U.S. Bank CEO Sentenced for Soliciting a Position in Trump Administration

Published: 10 February 2022

Briberry The scheme began in July 2016 when Manafort sought millions of dollars from Calk’s bank. (Photo: Max Pixel, License)

By Henry Pope

An American bank CEO guilty of bribing the former head of Donald Trump’s presidential campaign to secure a senior position in the presidential administration was sentenced to one year and one day in prison, the U.S. Department of Justice (DOJ) reported on Monday.

Former chairman and chief executive officer of The Federal Savings Bank, Stephen M. Calk was convicted in July last year of financial institution bribery; he used his position as the head of the federally-insured bank to issue high-risk loans worth US$16 million to Paul Manafort—who chaired Trump’s presidential campaign between June and August 2016—in exchange for the chance to obtain a high-profile appointment in the administration.

It was his intention to buy Manafort’s influence within Trump’s inner circle in order to have his name put forward for a list of government positions he desired.

“Calk used the federally-insured bank he ran as his personal piggybank to try and buy himself prestige and power,” said Manhattan U.S. Attorney Audrey Strauss.

Specifically, he had his mind set on several high-profile and highly-influential appointments including but not limited to Secretary of the Treasury, Secretary of Commerce, Secretary of Defense, as well as 19 ambassadorships that included the United Kingdom, France, Germany, and Italy.

While Calk did manage to obtain an interview for Under Secretary of the Army in January 2017, he was not chosen for the position and his bribery scheme was ultimately for naught.
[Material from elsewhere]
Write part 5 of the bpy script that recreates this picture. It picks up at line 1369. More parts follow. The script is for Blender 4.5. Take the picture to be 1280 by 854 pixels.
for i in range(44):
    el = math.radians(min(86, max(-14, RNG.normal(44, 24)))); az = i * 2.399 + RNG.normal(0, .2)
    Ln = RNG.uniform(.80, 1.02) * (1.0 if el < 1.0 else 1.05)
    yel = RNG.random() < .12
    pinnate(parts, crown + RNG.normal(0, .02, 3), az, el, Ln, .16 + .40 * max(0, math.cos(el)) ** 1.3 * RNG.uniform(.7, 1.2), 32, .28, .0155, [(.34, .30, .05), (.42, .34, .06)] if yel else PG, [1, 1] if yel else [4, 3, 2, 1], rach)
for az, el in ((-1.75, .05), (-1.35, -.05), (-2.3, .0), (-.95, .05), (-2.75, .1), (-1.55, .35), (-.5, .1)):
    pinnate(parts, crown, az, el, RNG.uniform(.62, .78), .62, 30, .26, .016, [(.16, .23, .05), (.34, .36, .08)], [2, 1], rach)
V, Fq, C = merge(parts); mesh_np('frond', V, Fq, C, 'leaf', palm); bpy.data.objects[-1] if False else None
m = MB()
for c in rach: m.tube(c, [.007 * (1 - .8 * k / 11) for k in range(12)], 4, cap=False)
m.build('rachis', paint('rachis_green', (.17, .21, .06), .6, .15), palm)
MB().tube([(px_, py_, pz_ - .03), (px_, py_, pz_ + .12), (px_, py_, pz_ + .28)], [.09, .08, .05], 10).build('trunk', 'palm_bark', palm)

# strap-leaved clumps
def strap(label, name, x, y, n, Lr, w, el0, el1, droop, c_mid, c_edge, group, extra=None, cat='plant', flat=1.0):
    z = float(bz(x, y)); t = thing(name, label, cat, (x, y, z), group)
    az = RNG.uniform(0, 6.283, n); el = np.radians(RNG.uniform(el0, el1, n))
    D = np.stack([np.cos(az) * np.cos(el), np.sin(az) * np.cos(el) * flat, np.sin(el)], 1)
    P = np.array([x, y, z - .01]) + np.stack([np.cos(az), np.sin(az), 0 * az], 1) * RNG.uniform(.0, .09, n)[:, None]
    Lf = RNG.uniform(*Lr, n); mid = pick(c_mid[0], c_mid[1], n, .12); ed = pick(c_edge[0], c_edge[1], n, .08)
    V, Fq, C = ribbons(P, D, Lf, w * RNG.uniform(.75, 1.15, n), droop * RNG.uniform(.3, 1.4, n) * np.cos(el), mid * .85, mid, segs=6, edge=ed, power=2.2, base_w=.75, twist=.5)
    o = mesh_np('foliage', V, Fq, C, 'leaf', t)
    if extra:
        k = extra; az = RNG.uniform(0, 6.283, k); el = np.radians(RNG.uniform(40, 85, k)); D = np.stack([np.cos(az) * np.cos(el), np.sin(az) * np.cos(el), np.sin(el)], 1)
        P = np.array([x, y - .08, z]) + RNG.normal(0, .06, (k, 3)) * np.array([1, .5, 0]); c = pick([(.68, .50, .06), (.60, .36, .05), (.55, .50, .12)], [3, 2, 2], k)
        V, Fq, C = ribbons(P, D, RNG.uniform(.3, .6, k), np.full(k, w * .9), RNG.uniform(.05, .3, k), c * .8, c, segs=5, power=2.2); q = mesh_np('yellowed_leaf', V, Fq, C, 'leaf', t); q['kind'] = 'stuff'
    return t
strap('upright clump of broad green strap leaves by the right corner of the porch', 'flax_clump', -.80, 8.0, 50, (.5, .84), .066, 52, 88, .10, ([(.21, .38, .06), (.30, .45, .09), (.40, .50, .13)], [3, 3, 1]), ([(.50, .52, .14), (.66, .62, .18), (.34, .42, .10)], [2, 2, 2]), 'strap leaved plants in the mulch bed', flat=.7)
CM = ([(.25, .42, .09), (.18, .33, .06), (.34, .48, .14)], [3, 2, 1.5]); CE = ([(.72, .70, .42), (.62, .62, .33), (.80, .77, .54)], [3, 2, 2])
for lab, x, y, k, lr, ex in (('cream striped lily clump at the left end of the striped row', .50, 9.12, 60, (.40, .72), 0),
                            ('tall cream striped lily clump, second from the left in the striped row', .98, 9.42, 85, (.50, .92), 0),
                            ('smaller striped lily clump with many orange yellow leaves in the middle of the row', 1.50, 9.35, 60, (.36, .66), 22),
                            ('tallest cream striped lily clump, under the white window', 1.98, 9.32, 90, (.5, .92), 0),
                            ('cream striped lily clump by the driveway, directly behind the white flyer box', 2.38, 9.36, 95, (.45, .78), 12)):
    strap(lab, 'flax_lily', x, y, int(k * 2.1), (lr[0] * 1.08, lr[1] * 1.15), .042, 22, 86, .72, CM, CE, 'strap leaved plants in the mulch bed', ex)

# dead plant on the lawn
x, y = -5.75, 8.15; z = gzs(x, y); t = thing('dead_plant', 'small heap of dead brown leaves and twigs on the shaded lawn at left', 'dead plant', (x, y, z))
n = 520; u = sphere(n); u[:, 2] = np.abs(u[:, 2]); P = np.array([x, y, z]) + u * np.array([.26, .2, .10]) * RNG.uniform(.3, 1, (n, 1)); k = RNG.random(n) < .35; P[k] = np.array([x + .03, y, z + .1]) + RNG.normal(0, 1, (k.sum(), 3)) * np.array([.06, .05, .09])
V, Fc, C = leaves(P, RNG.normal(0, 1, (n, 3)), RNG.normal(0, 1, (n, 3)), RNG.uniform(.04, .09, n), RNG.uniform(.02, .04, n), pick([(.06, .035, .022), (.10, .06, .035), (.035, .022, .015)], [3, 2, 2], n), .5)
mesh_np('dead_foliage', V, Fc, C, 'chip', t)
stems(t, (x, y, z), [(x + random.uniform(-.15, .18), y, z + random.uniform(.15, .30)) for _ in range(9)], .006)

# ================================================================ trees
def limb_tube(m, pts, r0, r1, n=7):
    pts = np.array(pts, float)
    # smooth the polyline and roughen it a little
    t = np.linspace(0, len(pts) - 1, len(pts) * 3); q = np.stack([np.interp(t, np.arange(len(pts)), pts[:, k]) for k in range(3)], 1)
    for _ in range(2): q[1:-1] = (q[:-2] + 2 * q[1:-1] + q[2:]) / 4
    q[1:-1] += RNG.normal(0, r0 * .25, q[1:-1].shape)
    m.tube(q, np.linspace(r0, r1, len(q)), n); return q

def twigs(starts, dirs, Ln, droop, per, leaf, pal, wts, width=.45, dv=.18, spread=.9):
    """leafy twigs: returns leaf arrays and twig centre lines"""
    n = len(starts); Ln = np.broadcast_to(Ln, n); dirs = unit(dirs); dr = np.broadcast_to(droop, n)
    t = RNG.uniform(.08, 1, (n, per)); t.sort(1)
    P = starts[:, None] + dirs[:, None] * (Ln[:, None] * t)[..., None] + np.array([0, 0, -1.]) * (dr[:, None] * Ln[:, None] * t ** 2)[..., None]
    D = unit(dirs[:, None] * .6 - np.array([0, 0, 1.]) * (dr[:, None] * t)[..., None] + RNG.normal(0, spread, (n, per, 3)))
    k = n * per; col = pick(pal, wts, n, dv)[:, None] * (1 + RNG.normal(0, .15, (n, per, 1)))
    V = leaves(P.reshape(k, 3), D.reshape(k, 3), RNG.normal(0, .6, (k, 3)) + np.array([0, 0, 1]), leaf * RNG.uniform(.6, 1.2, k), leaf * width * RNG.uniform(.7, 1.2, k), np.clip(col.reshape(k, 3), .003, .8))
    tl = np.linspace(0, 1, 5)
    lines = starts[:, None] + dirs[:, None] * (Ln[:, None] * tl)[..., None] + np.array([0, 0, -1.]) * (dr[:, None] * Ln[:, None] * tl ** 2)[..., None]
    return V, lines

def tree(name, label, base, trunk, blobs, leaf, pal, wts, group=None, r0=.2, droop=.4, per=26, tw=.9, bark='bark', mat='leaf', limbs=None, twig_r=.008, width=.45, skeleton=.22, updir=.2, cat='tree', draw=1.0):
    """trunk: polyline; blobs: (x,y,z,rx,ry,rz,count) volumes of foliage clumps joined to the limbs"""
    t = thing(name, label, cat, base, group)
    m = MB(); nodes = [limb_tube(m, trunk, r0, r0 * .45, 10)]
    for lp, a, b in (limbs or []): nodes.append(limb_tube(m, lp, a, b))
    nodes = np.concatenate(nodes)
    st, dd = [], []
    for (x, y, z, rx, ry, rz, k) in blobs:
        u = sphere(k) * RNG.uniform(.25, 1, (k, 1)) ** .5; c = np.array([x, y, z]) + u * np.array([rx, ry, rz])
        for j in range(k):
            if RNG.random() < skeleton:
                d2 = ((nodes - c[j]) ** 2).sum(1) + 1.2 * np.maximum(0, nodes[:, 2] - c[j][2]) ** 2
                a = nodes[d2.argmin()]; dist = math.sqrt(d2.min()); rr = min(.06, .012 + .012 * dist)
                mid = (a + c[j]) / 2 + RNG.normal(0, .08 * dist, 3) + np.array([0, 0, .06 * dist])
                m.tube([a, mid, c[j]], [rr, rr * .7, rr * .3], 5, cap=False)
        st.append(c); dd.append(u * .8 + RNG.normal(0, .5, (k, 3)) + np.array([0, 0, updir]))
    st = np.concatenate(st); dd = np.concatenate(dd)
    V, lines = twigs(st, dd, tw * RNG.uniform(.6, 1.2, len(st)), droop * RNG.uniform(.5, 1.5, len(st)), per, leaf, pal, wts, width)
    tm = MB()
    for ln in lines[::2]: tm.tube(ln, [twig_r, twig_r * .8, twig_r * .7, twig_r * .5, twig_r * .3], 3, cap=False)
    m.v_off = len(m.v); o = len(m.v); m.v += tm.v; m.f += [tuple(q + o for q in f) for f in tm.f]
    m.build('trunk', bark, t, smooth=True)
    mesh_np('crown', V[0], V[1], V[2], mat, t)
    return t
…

Moreover, the bank incurred a multimillion-dollar loss when Manafort eventually defaulted on the loans.

The scheme began in July 2016 when Manafort sought millions of dollars from Calk’s bank.

Authorities report that “Calk understood that Manafort urgently needed these loans in order to terminate or avoid foreclosure proceedings on multiple properties owned by Manafort and Manafort’s family.”

There were reportedly several red flags that came up from Manafort’s loan applications, not the least of which was his history of defaulting on prior loans.

Seeing Manafort in a position of weakness, Calk reached out to Manafort and offered to extend him $16 million on behalf of the bank and of Calk’s Chicago-based holding company, National Bancorp Holdings, of which he owned 67 percent and was its chairman, CEO, and owner.

For the bank to approve a loan of that size by itself would have violated its legal limit on loans to a single borrower, which explains why Calk brought his holding company into the fold to assume a portion of the risk.

This manoeuvre reportedly had never been performed by anyone at the bank before, according to the DOJ.

While these loans were pending approval, he forwarded Manafort a ranked list of the government positions he desired.

Calk also lied about details within the loan applications to the Office of the Comptroller of the Currency (OCC) in order to conceal the unlawful nature of his bribery scheme.

For example, he falsely told OCC regulators that he was unaware of any foreclosures on Manafort’s properties prior to the issuance of the loans.

More glaringly, he stated that he did not desire a position in former President Trump's administration.

As a result of these lies, the bank’s credit committee conditionally approved Manafort for a proposed loan of $9.5 million in the summer of 2016. In an instant, Manafort had formed the single largest lending relationship on the bank’s books.

Days later, Manafort began to make good on his promise as he appointed Calk to a prestigious economic advisory committee affiliated with the Trump campaign, according to the DOJ.

And then in late 2016, shortly after Trump was elected the 45th president of the United States, Manafort reportedly “used his influence with the presidential transition team to assist Calk” by recommending him for an official position within the administration.

In repentance for his crimes, the courts sentenced Calk to serve one year and one day in prison as well as pay $1.25 million in fines. After his prison term ends, he will also serve two years of supervised release and commit to 800 hours of community service.

Manafort himself was convicted in August 2018 of bank fraud and tax fraud in an unrelated case. However, he was pardoned by Trump in December 2020, weeks before his presidential term of office expired.